— Stated task —
Return only the lines between the line holding "Write the bpy" and the line holding "R = math.radians", the two boundary lines included, exactly as they appear.

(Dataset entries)
• • • • • • •
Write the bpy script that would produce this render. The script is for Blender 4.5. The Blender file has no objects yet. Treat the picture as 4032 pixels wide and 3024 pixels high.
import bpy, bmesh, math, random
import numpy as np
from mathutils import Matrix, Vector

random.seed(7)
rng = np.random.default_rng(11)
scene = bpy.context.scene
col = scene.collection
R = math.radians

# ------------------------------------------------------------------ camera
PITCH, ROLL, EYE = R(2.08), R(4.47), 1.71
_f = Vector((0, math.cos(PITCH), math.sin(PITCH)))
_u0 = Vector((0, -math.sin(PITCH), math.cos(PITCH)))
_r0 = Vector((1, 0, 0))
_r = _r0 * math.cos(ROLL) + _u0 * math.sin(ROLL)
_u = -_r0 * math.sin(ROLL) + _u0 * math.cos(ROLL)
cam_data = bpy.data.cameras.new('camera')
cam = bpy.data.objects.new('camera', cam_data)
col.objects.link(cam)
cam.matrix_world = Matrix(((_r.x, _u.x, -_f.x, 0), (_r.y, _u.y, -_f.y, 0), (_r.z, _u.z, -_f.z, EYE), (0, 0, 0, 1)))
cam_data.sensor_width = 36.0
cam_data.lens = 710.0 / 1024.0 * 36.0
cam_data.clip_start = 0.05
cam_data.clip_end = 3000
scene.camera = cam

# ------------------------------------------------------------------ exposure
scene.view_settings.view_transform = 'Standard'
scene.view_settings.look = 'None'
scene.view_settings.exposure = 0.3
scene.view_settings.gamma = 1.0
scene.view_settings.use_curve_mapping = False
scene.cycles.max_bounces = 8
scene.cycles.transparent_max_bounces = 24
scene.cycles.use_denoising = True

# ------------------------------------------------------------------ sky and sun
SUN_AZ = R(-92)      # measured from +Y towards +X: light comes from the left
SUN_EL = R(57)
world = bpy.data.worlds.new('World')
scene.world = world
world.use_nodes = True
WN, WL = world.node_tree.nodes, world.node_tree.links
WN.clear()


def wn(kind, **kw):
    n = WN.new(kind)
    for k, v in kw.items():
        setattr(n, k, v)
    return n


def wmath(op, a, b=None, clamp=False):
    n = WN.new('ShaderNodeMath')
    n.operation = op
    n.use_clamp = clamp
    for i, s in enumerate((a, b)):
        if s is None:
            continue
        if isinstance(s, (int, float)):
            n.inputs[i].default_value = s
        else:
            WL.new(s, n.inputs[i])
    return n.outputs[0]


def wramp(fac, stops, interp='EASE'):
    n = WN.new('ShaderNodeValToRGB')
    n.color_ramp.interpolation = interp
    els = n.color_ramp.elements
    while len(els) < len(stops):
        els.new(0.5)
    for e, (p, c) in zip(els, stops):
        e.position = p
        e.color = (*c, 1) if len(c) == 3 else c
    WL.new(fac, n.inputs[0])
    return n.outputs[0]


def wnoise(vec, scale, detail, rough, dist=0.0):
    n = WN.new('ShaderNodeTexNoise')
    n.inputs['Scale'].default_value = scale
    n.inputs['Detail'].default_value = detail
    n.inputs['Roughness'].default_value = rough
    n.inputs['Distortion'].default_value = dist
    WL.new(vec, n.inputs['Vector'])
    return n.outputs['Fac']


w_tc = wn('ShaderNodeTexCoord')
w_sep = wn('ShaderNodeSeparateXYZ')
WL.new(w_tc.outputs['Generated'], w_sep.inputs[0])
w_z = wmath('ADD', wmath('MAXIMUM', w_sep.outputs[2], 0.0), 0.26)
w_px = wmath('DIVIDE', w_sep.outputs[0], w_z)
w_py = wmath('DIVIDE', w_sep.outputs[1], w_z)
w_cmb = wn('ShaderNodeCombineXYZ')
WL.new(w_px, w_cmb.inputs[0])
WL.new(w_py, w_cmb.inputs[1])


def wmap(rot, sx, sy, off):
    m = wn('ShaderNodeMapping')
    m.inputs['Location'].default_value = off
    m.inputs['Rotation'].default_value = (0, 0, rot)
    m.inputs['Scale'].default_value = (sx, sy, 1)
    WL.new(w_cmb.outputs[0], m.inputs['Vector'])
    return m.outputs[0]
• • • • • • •
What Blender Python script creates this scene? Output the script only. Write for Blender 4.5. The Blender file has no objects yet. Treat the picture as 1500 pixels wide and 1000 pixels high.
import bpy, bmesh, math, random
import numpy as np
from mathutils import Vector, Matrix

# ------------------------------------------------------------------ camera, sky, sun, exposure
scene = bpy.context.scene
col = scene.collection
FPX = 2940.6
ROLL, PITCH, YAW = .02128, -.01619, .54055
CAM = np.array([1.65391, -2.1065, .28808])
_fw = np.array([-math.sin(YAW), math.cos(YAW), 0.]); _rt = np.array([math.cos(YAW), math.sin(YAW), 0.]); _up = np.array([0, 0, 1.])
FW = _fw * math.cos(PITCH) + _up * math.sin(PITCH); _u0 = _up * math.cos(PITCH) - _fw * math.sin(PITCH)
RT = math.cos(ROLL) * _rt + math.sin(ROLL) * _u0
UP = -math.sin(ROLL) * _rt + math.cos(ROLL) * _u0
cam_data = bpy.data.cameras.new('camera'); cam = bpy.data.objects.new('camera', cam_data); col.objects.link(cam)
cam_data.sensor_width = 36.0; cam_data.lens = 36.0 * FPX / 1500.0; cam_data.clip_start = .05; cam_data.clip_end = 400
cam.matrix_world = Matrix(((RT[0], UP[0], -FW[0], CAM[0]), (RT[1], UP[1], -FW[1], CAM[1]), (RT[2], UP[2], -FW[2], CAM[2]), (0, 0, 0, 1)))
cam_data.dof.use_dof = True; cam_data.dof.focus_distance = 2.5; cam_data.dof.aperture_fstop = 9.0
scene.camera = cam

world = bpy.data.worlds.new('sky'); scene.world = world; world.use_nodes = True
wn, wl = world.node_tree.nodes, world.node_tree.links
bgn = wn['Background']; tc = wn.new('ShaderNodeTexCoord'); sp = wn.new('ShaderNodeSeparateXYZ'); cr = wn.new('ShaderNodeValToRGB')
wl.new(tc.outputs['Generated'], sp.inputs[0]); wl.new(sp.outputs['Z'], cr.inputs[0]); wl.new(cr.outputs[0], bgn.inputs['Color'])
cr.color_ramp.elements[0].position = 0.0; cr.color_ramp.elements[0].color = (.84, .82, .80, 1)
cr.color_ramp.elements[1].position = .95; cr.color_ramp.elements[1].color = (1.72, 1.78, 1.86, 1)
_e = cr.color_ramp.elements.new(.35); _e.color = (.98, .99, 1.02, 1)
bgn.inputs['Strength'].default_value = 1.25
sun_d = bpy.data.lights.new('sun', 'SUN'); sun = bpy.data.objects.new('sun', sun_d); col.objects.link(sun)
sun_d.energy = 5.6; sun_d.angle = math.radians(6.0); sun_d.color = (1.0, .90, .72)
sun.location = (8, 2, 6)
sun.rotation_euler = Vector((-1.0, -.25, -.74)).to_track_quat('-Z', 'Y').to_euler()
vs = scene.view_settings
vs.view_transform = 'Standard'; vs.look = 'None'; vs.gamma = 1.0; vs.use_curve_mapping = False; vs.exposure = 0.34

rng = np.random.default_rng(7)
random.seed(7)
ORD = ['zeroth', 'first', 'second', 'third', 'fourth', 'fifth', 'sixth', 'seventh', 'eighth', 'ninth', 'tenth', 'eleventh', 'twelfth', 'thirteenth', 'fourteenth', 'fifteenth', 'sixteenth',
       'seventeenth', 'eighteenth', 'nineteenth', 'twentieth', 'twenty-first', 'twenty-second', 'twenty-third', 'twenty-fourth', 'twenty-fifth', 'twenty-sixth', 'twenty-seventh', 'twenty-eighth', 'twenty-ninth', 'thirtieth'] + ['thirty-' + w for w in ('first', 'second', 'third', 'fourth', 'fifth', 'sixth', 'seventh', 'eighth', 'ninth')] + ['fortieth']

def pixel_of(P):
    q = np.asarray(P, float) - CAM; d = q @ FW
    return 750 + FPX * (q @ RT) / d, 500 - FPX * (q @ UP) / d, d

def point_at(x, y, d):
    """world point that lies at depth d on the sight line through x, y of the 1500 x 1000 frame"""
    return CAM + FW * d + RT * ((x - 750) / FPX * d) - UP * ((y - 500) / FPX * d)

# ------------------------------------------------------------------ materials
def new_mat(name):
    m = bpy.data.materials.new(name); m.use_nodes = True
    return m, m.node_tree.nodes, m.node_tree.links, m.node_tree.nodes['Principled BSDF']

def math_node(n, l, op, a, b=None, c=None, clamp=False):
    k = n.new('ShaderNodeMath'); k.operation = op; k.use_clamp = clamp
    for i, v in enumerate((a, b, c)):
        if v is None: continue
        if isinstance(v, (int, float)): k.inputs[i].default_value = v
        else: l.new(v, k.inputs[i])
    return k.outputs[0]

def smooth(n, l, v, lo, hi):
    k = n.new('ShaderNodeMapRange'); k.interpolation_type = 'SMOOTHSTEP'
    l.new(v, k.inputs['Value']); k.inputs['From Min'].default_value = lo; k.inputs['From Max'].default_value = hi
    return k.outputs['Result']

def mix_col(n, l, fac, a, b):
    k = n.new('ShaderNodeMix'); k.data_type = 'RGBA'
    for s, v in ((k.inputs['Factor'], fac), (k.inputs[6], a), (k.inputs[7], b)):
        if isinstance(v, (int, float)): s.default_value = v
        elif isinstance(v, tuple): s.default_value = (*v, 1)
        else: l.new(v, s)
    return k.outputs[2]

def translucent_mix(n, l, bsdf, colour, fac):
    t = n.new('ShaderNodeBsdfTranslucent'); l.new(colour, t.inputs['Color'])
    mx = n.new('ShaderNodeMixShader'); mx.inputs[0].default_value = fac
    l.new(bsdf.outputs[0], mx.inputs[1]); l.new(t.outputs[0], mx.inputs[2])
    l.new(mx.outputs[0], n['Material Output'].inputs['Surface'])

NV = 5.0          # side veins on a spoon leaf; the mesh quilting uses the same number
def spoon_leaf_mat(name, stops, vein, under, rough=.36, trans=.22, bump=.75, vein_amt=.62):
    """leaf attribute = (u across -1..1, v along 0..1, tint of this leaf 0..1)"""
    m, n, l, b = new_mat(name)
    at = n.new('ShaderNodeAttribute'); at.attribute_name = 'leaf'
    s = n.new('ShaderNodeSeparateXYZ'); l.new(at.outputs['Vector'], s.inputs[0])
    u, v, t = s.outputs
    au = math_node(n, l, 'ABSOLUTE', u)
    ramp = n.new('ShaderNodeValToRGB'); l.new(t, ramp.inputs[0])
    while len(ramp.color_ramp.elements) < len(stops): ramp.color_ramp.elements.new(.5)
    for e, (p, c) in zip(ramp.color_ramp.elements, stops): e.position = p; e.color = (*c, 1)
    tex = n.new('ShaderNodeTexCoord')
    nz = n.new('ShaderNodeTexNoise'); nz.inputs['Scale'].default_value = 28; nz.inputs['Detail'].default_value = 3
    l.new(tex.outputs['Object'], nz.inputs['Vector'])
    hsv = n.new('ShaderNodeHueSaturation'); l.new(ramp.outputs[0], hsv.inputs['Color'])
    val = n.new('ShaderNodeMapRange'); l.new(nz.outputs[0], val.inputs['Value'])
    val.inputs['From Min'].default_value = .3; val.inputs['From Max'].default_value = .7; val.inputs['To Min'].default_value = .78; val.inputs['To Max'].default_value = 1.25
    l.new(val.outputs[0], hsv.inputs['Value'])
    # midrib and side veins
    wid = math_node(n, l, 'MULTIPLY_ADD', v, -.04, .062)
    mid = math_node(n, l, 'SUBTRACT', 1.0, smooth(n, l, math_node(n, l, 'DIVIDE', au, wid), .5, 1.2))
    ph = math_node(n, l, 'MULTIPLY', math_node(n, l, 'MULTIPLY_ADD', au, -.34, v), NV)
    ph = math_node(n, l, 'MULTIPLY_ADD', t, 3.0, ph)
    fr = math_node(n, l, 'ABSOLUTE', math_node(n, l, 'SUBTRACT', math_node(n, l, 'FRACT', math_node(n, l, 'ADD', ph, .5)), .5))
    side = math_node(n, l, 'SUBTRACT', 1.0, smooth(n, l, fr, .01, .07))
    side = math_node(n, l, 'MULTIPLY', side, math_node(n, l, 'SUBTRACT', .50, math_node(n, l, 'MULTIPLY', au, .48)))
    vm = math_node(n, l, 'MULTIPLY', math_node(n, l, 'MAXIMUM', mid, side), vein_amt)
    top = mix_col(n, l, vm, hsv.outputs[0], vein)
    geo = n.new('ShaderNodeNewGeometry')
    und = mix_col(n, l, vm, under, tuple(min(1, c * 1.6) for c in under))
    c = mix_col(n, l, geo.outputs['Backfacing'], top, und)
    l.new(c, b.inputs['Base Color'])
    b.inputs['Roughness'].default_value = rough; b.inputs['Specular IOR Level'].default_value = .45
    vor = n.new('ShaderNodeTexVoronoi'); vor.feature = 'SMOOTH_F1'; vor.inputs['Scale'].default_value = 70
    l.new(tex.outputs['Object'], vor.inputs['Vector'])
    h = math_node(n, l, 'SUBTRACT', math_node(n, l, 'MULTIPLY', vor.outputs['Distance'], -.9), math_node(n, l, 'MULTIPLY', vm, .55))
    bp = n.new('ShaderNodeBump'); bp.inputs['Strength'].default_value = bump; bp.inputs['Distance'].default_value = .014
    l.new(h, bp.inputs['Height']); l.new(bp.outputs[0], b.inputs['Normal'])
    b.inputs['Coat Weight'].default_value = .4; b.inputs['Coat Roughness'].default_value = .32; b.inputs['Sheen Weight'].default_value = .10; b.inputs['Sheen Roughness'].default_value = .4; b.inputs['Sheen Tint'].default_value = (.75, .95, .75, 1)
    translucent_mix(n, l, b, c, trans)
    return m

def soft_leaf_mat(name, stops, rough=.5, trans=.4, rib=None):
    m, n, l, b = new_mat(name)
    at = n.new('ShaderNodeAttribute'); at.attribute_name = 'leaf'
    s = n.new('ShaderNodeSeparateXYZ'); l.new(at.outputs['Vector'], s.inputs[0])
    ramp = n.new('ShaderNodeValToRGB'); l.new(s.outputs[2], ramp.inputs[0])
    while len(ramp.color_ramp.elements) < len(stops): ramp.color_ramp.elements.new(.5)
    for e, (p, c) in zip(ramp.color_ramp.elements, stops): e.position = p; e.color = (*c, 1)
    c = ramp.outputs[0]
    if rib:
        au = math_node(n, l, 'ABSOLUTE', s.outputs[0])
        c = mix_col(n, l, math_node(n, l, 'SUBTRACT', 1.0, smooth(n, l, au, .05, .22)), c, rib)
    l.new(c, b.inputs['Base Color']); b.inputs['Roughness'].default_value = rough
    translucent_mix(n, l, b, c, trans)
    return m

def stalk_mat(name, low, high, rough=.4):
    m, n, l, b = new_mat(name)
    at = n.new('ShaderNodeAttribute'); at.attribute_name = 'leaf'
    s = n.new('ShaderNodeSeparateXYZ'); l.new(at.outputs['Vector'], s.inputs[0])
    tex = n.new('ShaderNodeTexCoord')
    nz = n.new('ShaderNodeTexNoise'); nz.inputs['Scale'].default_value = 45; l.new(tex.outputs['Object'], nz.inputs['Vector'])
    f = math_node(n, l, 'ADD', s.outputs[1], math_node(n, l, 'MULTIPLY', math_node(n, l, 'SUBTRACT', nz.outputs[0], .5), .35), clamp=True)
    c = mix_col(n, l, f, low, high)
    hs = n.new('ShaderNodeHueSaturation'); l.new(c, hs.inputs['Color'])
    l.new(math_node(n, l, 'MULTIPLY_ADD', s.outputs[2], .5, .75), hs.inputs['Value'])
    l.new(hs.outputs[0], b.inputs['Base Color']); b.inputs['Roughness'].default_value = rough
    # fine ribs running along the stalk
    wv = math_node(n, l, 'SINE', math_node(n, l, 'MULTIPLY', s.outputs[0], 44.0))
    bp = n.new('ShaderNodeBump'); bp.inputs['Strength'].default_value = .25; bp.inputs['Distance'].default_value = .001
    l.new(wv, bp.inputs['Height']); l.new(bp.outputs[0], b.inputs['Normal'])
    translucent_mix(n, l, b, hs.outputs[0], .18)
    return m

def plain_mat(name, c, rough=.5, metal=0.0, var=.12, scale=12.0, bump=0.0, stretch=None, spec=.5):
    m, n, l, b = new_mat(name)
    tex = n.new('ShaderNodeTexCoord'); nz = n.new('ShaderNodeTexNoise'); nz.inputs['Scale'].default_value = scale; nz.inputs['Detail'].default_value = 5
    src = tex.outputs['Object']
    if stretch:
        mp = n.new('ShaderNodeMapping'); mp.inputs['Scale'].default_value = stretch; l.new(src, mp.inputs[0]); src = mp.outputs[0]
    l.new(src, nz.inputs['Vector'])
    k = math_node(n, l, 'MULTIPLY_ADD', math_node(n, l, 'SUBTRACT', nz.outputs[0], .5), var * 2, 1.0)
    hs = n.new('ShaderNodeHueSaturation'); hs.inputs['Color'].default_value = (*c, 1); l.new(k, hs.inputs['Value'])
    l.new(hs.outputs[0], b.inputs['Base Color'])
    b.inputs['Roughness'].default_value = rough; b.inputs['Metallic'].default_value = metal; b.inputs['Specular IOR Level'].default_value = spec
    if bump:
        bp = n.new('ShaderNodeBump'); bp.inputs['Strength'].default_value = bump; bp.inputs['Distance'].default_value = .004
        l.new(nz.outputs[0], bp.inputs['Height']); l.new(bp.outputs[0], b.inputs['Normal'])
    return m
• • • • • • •
— Answer to the exercise —
Write the bpy script that would produce this render. The script is for Blender 4.5. The Blender file has no objects yet. Treat the picture as 4032 pixels wide and 3024 pixels high.
import bpy, bmesh, math, random
import numpy as np
from mathutils import Matrix, Vector

random.seed(7)
rng = np.random.default_rng(11)
scene = bpy.context.scene
col = scene.collection
R = math.radians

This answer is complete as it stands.